Request
Reproduce all of the data that follows, character for character.

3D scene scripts

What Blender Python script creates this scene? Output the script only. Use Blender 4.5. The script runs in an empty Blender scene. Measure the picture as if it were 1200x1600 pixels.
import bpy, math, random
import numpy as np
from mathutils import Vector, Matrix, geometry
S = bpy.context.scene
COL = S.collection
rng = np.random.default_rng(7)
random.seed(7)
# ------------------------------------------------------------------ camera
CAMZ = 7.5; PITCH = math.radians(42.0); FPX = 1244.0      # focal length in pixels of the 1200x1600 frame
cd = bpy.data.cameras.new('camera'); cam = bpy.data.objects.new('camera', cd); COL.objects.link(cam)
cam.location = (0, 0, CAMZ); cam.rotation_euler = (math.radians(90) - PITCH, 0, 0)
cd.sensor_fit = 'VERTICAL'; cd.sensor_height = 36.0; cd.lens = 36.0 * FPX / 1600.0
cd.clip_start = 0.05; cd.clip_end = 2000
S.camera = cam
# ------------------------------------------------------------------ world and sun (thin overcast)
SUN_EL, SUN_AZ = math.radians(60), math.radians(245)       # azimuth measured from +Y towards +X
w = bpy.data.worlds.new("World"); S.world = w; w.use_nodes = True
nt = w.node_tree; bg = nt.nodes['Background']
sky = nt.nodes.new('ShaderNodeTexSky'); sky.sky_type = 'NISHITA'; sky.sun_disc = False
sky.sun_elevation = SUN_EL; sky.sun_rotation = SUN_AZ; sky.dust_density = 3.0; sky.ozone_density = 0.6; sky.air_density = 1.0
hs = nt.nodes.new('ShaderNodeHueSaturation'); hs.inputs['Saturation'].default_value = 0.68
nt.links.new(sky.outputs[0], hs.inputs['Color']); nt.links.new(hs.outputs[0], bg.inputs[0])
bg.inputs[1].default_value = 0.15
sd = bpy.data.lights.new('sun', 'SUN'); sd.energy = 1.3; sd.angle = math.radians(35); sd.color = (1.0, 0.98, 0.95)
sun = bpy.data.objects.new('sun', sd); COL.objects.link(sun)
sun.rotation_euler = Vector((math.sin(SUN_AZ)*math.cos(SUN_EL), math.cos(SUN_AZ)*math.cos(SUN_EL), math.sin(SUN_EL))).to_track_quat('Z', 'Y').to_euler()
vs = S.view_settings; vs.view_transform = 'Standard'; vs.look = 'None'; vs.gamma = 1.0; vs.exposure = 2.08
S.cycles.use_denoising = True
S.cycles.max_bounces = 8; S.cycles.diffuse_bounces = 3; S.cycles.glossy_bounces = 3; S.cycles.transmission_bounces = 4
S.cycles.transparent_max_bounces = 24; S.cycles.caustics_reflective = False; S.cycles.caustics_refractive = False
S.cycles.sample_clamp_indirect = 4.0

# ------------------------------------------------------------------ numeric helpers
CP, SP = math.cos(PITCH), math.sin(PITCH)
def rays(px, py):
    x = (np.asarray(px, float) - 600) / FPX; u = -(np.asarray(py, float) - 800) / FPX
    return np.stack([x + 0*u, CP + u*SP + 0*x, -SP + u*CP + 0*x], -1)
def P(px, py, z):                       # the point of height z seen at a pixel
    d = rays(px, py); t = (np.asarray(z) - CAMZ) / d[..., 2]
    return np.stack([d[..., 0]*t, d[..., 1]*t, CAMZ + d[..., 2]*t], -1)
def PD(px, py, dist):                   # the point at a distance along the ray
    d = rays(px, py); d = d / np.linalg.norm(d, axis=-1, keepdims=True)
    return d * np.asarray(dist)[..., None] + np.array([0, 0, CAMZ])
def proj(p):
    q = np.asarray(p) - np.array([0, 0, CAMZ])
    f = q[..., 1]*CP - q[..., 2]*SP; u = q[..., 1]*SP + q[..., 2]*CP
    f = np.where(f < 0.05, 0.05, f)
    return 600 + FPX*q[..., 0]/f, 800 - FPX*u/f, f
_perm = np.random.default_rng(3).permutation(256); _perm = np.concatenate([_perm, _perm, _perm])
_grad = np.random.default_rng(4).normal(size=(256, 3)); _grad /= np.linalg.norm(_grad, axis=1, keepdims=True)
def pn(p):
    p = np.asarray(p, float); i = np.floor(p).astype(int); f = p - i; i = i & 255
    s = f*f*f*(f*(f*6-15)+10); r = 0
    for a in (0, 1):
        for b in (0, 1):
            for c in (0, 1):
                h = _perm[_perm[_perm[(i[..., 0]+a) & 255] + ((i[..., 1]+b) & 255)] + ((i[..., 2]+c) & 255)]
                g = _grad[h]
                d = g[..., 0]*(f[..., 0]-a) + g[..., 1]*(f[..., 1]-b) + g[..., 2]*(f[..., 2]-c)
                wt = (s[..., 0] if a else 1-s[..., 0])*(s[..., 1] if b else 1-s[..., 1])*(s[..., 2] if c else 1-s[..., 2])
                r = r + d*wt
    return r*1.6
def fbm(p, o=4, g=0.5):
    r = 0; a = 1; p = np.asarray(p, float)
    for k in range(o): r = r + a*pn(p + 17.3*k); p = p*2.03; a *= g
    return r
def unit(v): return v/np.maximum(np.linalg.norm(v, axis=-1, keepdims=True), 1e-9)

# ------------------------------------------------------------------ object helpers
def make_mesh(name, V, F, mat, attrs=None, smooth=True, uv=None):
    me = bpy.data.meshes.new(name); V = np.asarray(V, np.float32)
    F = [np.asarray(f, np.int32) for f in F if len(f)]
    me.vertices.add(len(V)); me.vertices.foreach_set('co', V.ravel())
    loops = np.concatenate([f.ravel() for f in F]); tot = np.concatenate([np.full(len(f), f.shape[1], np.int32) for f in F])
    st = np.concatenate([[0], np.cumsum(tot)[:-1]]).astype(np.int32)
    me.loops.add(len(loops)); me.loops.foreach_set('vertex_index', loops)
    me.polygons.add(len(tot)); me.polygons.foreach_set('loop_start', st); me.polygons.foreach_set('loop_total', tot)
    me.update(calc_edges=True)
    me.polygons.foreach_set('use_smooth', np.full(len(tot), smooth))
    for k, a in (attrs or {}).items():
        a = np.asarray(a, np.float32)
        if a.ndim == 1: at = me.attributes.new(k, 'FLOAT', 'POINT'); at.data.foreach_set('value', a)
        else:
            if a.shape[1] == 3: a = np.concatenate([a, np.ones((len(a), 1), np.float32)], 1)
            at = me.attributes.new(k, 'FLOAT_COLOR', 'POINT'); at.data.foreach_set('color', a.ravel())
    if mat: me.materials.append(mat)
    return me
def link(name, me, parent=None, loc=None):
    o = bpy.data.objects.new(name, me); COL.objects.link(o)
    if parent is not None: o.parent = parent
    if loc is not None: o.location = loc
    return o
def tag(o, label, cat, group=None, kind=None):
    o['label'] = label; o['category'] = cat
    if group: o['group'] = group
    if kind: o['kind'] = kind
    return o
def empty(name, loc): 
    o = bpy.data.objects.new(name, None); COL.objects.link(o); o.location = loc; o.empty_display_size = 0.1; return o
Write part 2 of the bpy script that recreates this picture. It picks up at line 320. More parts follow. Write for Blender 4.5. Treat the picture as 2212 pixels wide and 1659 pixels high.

Answer below
What Blender Python script creates this scene? Output the script only. Use Blender 4.5. The script runs in an empty Blender scene. Measure the picture as if it were 1200x1600 pixels.
import bpy, math, random
import numpy as np
from mathutils import Vector, Matrix, geometry
S = bpy.context.scene
COL = S.collection
rng = np.random.default_rng(7)
random.seed(7)
# ------------------------------------------------------------------ camera
CAMZ = 7.5; PITCH = math.radians(42.0); FPX = 1244.0      # focal length in pixels of the 1200x1600 frame
cd = bpy.data.cameras.new('camera'); cam = bpy.data.objects.new('camera', cd); COL.objects.link(cam)
cam.location = (0, 0, CAMZ); cam.rotation_euler = (math.radians(90) - PITCH, 0, 0)
cd.sensor_fit = 'VERTICAL'; cd.sensor_height = 36.0; cd.lens = 36.0 * FPX / 1600.0
cd.clip_start = 0.05; cd.clip_end = 2000
S.camera = cam
# ------------------------------------------------------------------ world and sun (thin overcast)
SUN_EL, SUN_AZ = math.radians(60), math.radians(245)       # azimuth measured from +Y towards +X
w = bpy.data.worlds.new("World"); S.world = w; w.use_nodes = True
nt = w.node_tree; bg = nt.nodes['Background']
sky = nt.nodes.new('ShaderNodeTexSky'); sky.sky_type = 'NISHITA'; sky.sun_disc = False
sky.sun_elevation = SUN_EL; sky.sun_rotation = SUN_AZ; sky.dust_density = 3.0; sky.ozone_density = 0.6; sky.air_density = 1.0
hs = nt.nodes.new('ShaderNodeHueSaturation'); hs.inputs['Saturation'].default_value = 0.68
nt.links.new(sky.outputs[0], hs.inputs['Color']); nt.links.new(hs.outputs[0], bg.inputs[0])
bg.inputs[1].default_value = 0.15
sd = bpy.data.lights.new('sun', 'SUN'); sd.energy = 1.3; sd.angle = math.radians(35); sd.color = (1.0, 0.98, 0.95)
sun = bpy.data.objects.new('sun', sd); COL.objects.link(sun)
sun.rotation_euler = Vector((math.sin(SUN_AZ)*math.cos(SUN_EL), math.cos(SUN_AZ)*math.cos(SUN_EL), math.sin(SUN_EL))).to_track_quat('Z', 'Y').to_euler()
vs = S.view_settings; vs.view_transform = 'Standard'; vs.look = 'None'; vs.gamma = 1.0; vs.exposure = 2.08
S.cycles.use_denoising = True
S.cycles.max_bounces = 8; S.cycles.diffuse_bounces = 3; S.cycles.glossy_bounces = 3; S.cycles.transmission_bounces = 4
S.cycles.transparent_max_bounces = 24; S.cycles.caustics_reflective = False; S.cycles.caustics_refractive = False
S.cycles.sample_clamp_indirect = 4.0

# ------------------------------------------------------------------ numeric helpers
CP, SP = math.cos(PITCH), math.sin(PITCH)
def rays(px, py):
    x = (np.asarray(px, float) - 600) / FPX; u = -(np.asarray(py, float) - 800) / FPX
    return np.stack([x + 0*u, CP + u*SP + 0*x, -SP + u*CP + 0*x], -1)
def P(px, py, z):                       # the point of height z seen at a pixel
    d = rays(px, py); t = (np.asarray(z) - CAMZ) / d[..., 2]
    return np.stack([d[..., 0]*t, d[..., 1]*t, CAMZ + d[..., 2]*t], -1)
def PD(px, py, dist):                   # the point at a distance along the ray
    d = rays(px, py); d = d / np.linalg.norm(d, axis=-1, keepdims=True)
    return d * np.asarray(dist)[..., None] + np.array([0, 0, CAMZ])
def proj(p):
    q = np.asarray(p) - np.array([0, 0, CAMZ])
    f = q[..., 1]*CP - q[..., 2]*SP; u = q[..., 1]*SP + q[..., 2]*CP
    f = np.where(f < 0.05, 0.05, f)
    return 600 + FPX*q[..., 0]/f, 800 - FPX*u/f, f
_perm = np.random.default_rng(3).permutation(256); _perm = np.concatenate([_perm, _perm, _perm])
_grad = np.random.default_rng(4).normal(size=(256, 3)); _grad /= np.linalg.norm(_grad, axis=1, keepdims=True)
def pn(p):
    p = np.asarray(p, float); i = np.floor(p).astype(int); f = p - i; i = i & 255
    s = f*f*f*(f*(f*6-15)+10); r = 0
    for a in (0, 1):
        for b in (0, 1):
            for c in (0, 1):
                h = _perm[_perm[_perm[(i[..., 0]+a) & 255] + ((i[..., 1]+b) & 255)] + ((i[..., 2]+c) & 255)]
                g = _grad[h]
                d = g[..., 0]*(f[..., 0]-a) + g[..., 1]*(f[..., 1]-b) + g[..., 2]*(f[..., 2]-c)
                wt = (s[..., 0] if a else 1-s[..., 0])*(s[..., 1] if b else 1-s[..., 1])*(s[..., 2] if c else 1-s[..., 2])
                r = r + d*wt
    return r*1.6
def fbm(p, o=4, g=0.5):
    r = 0; a = 1; p = np.asarray(p, float)
    for k in range(o): r = r + a*pn(p + 17.3*k); p = p*2.03; a *= g
    return r
def unit(v): return v/np.maximum(np.linalg.norm(v, axis=-1, keepdims=True), 1e-9)

# ------------------------------------------------------------------ object helpers
def make_mesh(name, V, F, mat, attrs=None, smooth=True, uv=None):
    me = bpy.data.meshes.new(name); V = np.asarray(V, np.float32)
    F = [np.asarray(f, np.int32) for f in F if len(f)]
    me.vertices.add(len(V)); me.vertices.foreach_set('co', V.ravel())
    loops = np.concatenate([f.ravel() for f in F]); tot = np.concatenate([np.full(len(f), f.shape[1], np.int32) for f in F])
    st = np.concatenate([[0], np.cumsum(tot)[:-1]]).astype(np.int32)
    me.loops.add(len(loops)); me.loops.foreach_set('vertex_index', loops)
    me.polygons.add(len(tot)); me.polygons.foreach_set('loop_start', st); me.polygons.foreach_set('loop_total', tot)
    me.update(calc_edges=True)
    me.polygons.foreach_set('use_smooth', np.full(len(tot), smooth))
    for k, a in (attrs or {}).items():
        a = np.asarray(a, np.float32)
        if a.ndim == 1: at = me.attributes.new(k, 'FLOAT', 'POINT'); at.data.foreach_set('value', a)
        else:
            if a.shape[1] == 3: a = np.concatenate([a, np.ones((len(a), 1), np.float32)], 1)
            at = me.attributes.new(k, 'FLOAT_COLOR', 'POINT'); at.data.foreach_set('color', a.ravel())
    if mat: me.materials.append(mat)
    return me
def link(name, me, parent=None, loc=None):
    o = bpy.data.objects.new(name, me); COL.objects.link(o)
    if parent is not None: o.parent = parent
    if loc is not None: o.location = loc
    return o
def tag(o, label, cat, group=None, kind=None):
    o['label'] = label; o['category'] = cat
    if group: o['group'] = group
    if kind: o['kind'] = kind
    return o
def empty(name, loc): 
    o = bpy.data.objects.new(name, None); COL.objects.link(o); o.location = loc; o.empty_display_size = 0.1; return o
Write part 2 of the bpy script that recreates this picture. It picks up at line 320. More parts follow. Write for Blender 4.5. Treat the picture as 2212 pixels wide and 1659 pixels high.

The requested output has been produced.